>> Start RECORD SET

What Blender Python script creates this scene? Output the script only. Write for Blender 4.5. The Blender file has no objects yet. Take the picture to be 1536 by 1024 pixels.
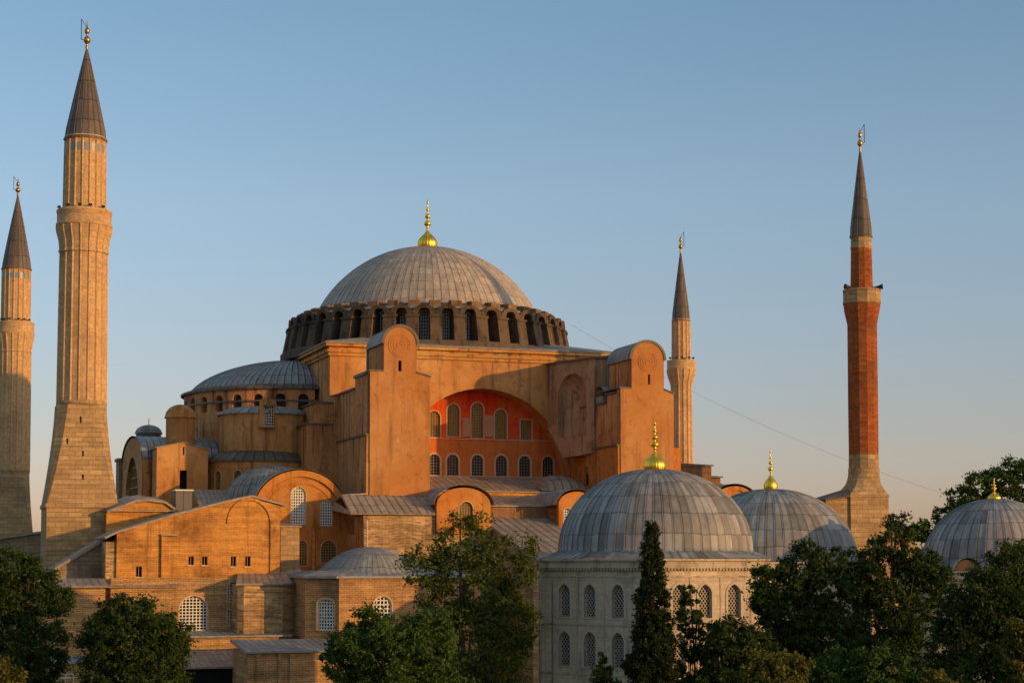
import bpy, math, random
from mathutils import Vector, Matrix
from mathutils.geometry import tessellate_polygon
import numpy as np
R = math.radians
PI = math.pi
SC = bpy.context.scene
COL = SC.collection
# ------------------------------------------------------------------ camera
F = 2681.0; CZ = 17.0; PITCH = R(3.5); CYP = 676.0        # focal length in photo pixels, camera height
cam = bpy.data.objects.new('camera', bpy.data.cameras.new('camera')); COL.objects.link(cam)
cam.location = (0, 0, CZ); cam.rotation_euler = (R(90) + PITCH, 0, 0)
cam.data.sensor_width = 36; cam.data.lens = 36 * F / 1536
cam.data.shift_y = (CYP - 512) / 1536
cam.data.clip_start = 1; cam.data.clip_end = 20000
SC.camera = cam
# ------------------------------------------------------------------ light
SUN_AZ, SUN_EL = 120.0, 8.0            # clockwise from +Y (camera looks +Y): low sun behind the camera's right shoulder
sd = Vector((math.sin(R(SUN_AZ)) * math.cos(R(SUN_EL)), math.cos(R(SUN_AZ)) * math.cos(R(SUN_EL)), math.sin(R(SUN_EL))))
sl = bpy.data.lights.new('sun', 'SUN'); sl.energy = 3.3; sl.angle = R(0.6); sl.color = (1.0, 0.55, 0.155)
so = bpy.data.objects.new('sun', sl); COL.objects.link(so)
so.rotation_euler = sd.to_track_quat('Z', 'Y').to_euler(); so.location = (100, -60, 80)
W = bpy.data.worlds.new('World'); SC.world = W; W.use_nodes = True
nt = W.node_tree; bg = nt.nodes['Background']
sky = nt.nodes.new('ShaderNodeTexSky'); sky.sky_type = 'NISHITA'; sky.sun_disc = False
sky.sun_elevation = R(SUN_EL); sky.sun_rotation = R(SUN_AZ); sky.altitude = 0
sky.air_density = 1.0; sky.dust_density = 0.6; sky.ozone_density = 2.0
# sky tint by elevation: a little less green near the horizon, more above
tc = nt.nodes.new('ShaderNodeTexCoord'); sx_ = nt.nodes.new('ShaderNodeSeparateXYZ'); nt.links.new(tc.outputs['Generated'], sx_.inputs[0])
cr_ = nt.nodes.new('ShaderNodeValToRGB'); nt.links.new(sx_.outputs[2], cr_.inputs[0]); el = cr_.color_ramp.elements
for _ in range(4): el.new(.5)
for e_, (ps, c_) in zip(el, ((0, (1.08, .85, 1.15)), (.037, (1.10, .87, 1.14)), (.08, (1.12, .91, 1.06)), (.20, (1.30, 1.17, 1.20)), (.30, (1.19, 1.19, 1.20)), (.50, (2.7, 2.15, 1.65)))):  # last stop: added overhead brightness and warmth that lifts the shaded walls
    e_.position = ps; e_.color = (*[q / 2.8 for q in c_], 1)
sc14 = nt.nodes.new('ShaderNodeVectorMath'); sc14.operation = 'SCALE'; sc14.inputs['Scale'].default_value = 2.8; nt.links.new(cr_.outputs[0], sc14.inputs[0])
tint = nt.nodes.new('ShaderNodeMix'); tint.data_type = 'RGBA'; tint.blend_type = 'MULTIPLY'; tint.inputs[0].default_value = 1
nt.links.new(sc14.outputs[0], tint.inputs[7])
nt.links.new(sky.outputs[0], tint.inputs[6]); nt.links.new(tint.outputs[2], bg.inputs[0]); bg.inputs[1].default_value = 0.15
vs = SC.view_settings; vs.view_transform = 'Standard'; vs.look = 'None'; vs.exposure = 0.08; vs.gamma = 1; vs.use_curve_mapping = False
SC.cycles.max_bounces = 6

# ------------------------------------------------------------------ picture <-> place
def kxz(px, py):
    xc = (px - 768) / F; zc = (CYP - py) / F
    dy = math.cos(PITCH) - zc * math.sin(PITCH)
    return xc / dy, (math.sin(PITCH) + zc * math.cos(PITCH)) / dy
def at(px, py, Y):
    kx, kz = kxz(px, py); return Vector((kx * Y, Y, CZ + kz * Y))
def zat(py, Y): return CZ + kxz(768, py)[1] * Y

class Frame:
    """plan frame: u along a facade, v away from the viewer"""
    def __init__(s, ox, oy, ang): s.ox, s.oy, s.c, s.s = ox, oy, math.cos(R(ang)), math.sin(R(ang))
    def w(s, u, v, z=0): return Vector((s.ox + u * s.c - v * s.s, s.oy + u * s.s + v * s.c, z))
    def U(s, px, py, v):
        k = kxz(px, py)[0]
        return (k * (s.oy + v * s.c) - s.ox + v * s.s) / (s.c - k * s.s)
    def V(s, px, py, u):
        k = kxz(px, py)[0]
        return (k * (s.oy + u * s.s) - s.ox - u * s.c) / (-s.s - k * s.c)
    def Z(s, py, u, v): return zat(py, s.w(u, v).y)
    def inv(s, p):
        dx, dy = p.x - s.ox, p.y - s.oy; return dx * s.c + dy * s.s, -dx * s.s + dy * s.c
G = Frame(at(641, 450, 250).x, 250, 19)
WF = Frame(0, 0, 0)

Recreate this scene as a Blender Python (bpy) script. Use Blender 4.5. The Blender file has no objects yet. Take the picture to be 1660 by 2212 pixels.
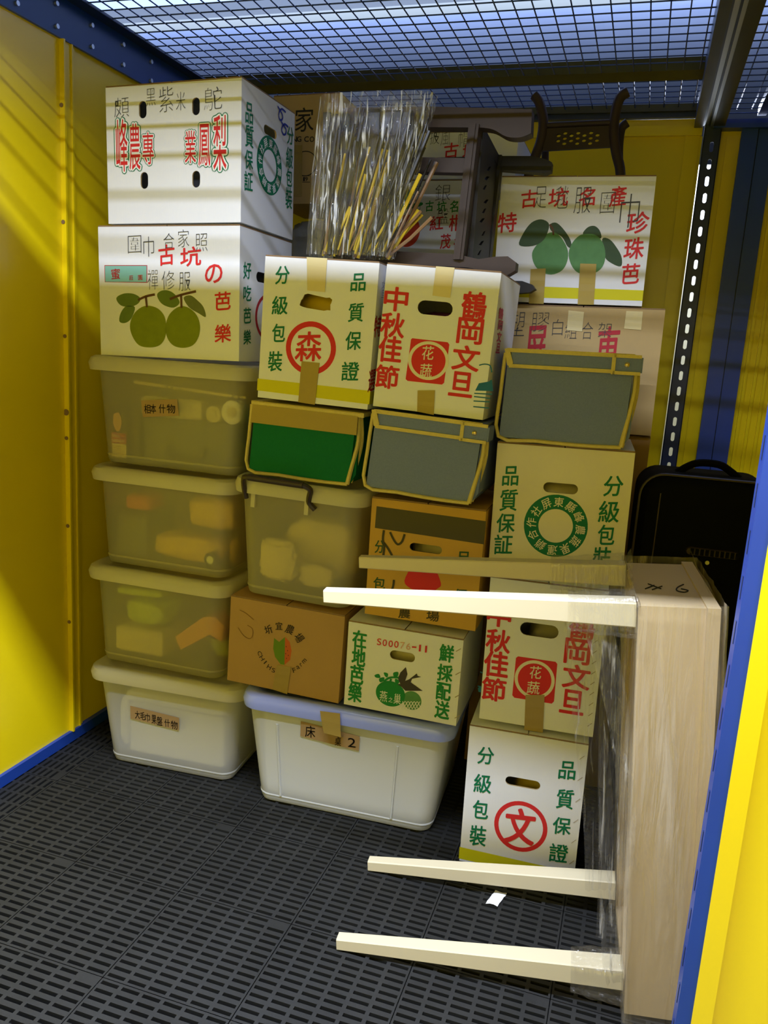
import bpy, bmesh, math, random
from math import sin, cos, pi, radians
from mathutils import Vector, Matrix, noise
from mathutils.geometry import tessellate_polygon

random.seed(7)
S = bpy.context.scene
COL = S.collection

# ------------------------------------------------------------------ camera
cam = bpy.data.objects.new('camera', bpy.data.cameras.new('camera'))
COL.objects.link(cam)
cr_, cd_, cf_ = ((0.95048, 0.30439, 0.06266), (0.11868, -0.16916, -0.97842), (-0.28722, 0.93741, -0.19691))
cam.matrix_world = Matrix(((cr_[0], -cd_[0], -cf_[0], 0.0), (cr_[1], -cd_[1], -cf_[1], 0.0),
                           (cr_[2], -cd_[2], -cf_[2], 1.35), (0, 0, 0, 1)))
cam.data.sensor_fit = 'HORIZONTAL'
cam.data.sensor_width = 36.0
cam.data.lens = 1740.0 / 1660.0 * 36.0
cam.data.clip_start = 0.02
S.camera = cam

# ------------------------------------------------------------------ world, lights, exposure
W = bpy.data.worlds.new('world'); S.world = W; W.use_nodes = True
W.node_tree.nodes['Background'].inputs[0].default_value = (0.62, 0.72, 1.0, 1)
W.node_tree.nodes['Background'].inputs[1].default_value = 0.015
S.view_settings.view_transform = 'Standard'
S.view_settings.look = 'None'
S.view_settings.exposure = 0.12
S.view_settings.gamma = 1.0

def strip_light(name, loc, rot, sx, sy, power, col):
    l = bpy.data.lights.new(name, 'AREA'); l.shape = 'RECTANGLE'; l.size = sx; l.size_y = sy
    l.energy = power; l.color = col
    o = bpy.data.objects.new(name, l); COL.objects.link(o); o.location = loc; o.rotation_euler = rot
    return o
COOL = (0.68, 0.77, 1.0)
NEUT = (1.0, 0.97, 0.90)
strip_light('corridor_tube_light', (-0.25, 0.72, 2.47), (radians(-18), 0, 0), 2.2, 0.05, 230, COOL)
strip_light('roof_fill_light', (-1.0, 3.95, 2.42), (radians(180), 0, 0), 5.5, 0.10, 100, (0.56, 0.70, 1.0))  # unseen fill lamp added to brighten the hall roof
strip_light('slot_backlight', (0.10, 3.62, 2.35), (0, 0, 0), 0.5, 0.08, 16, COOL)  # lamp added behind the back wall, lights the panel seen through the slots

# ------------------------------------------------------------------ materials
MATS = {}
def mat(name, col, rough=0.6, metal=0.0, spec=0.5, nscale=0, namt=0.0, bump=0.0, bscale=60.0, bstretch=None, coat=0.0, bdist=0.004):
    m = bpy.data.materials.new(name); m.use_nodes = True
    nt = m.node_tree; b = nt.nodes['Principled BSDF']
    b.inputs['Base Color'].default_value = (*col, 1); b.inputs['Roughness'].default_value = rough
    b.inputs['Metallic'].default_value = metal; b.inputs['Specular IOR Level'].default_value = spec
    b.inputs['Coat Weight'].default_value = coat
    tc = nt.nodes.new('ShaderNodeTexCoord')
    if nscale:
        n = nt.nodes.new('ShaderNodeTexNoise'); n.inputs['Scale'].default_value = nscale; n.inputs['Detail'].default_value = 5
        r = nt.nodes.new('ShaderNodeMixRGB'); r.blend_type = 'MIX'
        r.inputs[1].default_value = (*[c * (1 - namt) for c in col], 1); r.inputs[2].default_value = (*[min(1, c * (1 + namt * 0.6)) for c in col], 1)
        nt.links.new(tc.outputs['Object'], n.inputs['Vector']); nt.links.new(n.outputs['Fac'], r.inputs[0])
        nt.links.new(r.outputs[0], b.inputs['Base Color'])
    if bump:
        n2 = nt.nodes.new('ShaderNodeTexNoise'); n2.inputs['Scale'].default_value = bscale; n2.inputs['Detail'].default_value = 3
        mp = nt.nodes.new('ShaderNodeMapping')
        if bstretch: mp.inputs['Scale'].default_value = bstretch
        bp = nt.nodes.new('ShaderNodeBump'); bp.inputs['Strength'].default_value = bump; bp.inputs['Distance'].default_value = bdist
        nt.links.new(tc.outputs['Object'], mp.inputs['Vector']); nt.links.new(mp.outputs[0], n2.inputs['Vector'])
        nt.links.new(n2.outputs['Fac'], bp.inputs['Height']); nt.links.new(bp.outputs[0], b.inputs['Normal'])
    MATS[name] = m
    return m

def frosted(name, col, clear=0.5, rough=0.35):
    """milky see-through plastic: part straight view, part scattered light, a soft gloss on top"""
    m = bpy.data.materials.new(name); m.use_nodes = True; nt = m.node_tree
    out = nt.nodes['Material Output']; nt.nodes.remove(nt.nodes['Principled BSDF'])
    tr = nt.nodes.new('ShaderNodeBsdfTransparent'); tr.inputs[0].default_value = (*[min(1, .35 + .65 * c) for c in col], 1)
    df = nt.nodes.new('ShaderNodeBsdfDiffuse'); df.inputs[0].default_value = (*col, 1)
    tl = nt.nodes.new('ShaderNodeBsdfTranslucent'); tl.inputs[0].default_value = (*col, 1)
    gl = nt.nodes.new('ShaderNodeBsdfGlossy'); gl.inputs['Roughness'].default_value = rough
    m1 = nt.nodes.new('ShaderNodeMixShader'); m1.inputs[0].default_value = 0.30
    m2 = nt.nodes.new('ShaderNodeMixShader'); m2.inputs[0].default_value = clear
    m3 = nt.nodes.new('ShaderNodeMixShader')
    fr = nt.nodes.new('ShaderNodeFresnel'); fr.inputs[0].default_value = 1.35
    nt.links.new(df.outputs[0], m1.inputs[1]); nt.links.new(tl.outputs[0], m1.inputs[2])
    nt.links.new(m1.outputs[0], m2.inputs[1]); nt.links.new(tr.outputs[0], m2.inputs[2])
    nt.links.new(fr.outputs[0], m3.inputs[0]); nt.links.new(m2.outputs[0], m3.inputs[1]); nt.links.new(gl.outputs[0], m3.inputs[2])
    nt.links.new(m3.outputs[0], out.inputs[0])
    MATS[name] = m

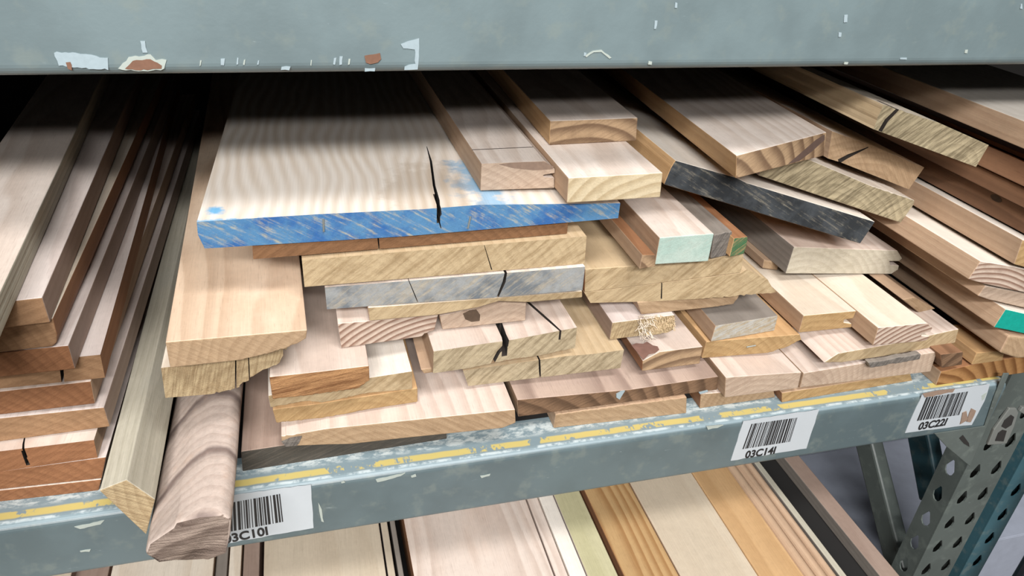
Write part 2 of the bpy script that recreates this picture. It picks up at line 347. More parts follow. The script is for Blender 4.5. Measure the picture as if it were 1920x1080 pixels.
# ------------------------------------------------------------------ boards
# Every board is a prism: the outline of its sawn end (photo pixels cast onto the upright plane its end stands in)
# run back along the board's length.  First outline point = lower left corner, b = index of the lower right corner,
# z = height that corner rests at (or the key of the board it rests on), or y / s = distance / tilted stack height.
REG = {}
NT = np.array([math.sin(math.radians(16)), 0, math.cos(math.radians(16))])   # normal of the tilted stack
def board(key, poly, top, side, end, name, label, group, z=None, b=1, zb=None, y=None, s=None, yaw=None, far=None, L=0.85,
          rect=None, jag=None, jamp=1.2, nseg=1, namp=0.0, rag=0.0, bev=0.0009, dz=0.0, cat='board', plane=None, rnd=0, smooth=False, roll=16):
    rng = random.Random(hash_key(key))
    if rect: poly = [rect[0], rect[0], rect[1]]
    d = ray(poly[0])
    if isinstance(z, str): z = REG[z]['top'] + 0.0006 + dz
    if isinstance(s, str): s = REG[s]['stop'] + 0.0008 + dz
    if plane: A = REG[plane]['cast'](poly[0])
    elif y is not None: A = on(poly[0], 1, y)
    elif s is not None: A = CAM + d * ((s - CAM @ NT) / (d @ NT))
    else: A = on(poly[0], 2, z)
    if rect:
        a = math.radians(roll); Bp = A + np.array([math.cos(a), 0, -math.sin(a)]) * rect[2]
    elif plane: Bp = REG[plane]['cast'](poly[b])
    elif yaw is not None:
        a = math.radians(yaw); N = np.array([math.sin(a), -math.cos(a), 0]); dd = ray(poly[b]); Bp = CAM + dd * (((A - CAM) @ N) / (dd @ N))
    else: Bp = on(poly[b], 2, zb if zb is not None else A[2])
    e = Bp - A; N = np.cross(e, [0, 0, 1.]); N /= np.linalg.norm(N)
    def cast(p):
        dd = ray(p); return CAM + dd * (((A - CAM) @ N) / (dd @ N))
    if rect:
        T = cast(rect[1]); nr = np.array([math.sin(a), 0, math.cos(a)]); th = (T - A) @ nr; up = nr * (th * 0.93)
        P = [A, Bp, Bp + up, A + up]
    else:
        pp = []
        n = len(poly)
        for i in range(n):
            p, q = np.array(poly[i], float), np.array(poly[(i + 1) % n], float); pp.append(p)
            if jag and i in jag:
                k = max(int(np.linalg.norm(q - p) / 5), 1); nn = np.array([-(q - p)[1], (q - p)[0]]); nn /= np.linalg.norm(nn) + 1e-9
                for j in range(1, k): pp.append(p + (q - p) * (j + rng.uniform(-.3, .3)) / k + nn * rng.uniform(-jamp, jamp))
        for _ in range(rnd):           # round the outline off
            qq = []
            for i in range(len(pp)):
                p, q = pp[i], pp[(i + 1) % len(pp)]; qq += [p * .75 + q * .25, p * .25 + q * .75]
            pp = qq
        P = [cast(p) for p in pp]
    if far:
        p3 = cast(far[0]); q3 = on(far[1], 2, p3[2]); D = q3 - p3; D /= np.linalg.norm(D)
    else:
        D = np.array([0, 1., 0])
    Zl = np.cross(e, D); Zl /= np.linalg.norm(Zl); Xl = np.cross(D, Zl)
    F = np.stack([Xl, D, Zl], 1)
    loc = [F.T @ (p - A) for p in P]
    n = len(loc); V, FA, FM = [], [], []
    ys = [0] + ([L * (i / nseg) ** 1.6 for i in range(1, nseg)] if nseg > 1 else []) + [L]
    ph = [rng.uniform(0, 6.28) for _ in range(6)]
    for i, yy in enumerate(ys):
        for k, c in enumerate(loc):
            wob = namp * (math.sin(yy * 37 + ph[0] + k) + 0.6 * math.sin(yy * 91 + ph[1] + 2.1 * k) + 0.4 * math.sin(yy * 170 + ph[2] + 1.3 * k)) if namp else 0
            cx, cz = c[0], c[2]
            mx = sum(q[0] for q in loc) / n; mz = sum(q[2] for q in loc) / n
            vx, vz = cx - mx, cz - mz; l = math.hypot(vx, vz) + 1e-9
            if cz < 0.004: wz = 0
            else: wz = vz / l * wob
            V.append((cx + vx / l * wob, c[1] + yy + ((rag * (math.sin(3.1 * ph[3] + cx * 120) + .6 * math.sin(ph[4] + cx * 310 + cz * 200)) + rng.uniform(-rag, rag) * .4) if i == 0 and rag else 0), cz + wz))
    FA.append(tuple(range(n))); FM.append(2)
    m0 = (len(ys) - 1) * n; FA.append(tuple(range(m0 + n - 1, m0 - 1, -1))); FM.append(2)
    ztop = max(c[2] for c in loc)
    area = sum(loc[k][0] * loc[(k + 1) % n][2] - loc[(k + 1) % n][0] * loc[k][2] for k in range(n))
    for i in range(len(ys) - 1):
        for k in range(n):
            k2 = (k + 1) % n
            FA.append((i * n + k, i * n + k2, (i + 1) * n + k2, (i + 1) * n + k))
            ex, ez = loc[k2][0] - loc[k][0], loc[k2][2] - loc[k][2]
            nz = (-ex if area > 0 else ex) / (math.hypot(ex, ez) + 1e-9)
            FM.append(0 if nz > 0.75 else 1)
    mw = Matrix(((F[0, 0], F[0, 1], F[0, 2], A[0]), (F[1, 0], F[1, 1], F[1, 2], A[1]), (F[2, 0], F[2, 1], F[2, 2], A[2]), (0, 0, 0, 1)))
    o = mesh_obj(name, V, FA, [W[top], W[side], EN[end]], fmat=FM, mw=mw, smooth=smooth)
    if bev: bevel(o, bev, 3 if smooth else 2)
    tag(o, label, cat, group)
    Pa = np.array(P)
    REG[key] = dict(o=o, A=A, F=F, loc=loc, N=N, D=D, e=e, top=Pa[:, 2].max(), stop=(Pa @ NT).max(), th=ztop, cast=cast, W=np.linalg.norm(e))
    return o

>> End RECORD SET

== PROBLEM TO WORK ON ==
Above this task is a listing with pictures in it. Retype only the lines from the one containing "Recreate this scene" through the one containing "COL = S.collection", both included, and not the pictures.

== SOLUTION TO THIS PROBLEM ==
Recreate this scene as a Blender Python (bpy) script. Use Blender 4.5. The Blender file has no objects yet. Take the picture to be 1660 by 2212 pixels.
import bpy, bmesh, math, random
from math import sin, cos, pi, radians
from mathutils import Vector, Matrix, noise
from mathutils.geometry import tessellate_polygon

random.seed(7)
S = bpy.context.scene
COL = S.collection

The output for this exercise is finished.